Champions role-playing game from 1981

Champions role-playing game from 1981

In 1977, two games introduced point-buy methods for character creation, but neither Superhero ’44 nor Melee fully-qualified as role-playing game. Superhero ’44 limited player actions to a menu of patrol activities and lacked descriptions of superpowers—in a superhero game. Steve Jackson’s Melee started as a man-to-man combat game that would become an RPG with the release of Into the Labyrinth in 1980. In 1981, Champions popularized point-buy systems. Champions proved so influential that most newer games turned to relying on trading points for abilities.

In 1987, the Living City campaign introduced a shared campaign world to D&D. The shared campaign dealt another blow to random ability scores. Unless you want tables that team Superman with Clark Kent, random ability scores won’t fly. Living City required players to use a point-buy method to generate D&D characters. The point-buy method appeared in third edition as an option, and then became the standard in fourth edition.

Even though random ability scores bring drawbacks, with the right crowd, they can be fun.

Random character creation provides a lively activity. Rolling up characters provides a fun, group activity where you sit with your friends and everyone rolls. This way, when you throw an 18, you have witnesses, and when you roll a weak, ugly, clumsy half-wit, you can lobby for a fresh start. Everyone works together to assemble a party.

Die rolling provides an easy start for beginners. When new players roll their first character, they immediately throw dice, which feels like playing a game. Have you ever tried to help a new player create a character using a point-buy system? Instead of rolling dice, you explain ability scores, explain which abilities benefit various character types, explain point values and totals, and more, while the new player looks for a polite excuse to leave. You promised a game and started with homework.

Random characters provide engaging role-playing challenges. Some players enjoy the challenge of making a hero from a wretch, while many role players enjoy turning a miserable characteristic into a defining trait.

Random characters don’t all look alike. Random ability scores can create characters that feel organic—that break the optimal recipes of good ability scores and dump stats. For example, your randomly-generated fighter might have a high intelligence and a weaker constitution. These unusual combinations can fuel both role-playing and play strategy.

D&D Next offers this character-creation method: (1) Roll 4d6 and add the three highest dice to generate each of 6 scores. (2) Assign these 6 scores to the 6 abilities in way you like.

Plenty of history backs this method. It first appeared as the top-recommended method in the original Advanced Dungeons & Dragons Dungeon Master’s Guide. The method carries through second and third editions.

Despite history, this method offers the worst of both worlds.

The best aspect of random character generation stems from the interesting but sub-optimal characters created. Allowing players to assign scores to any ability keeps the worst part of rolling characters—uneven character power. Then the method throws out the best part of rolling—interesting and organic characters.

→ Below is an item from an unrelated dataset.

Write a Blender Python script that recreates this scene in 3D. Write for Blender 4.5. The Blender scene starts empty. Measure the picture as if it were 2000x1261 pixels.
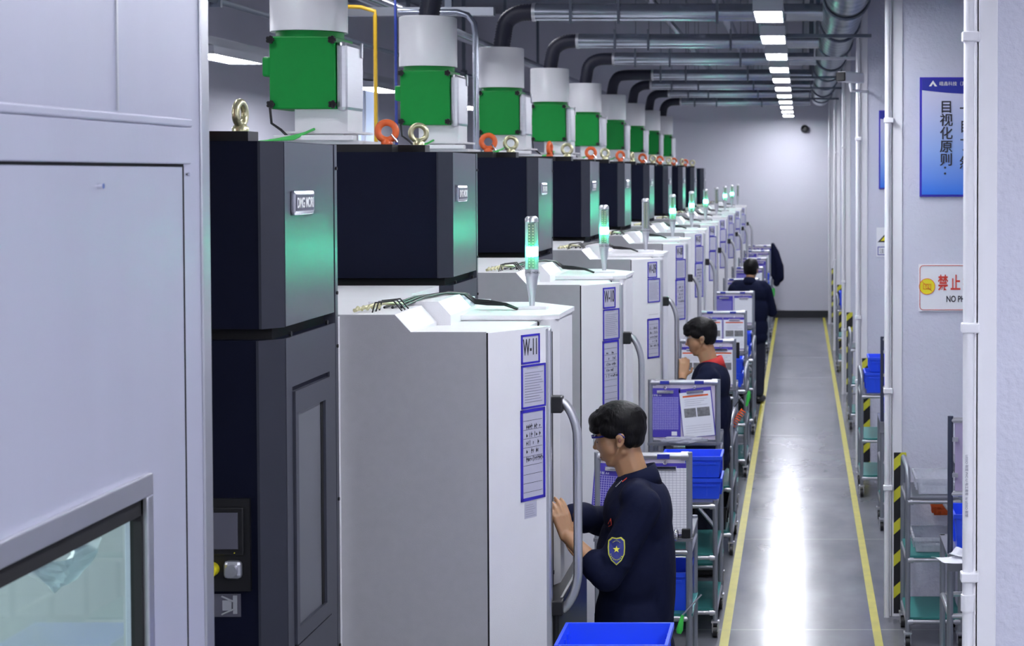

I get the method’s purpose: Players can assign rolls to suit their chosen class. While some old-schoolers may find this decadent, the game should allow enough latitude to choose a class. Even in original D&D, where the referee rolled the characters, players could choose from a pool of candidates.

Rather than allowing players to shuffle rolled ability scores into any order, I suggest players roll scores in order, and then swap two scores. This system keeps characters organic and interesting, while giving players flexibility to choose a class. Plus, new players only have one decision to make. If you want to compensate for the less-flexible scores, allow players to reroll one bad score. That’s decadent enough.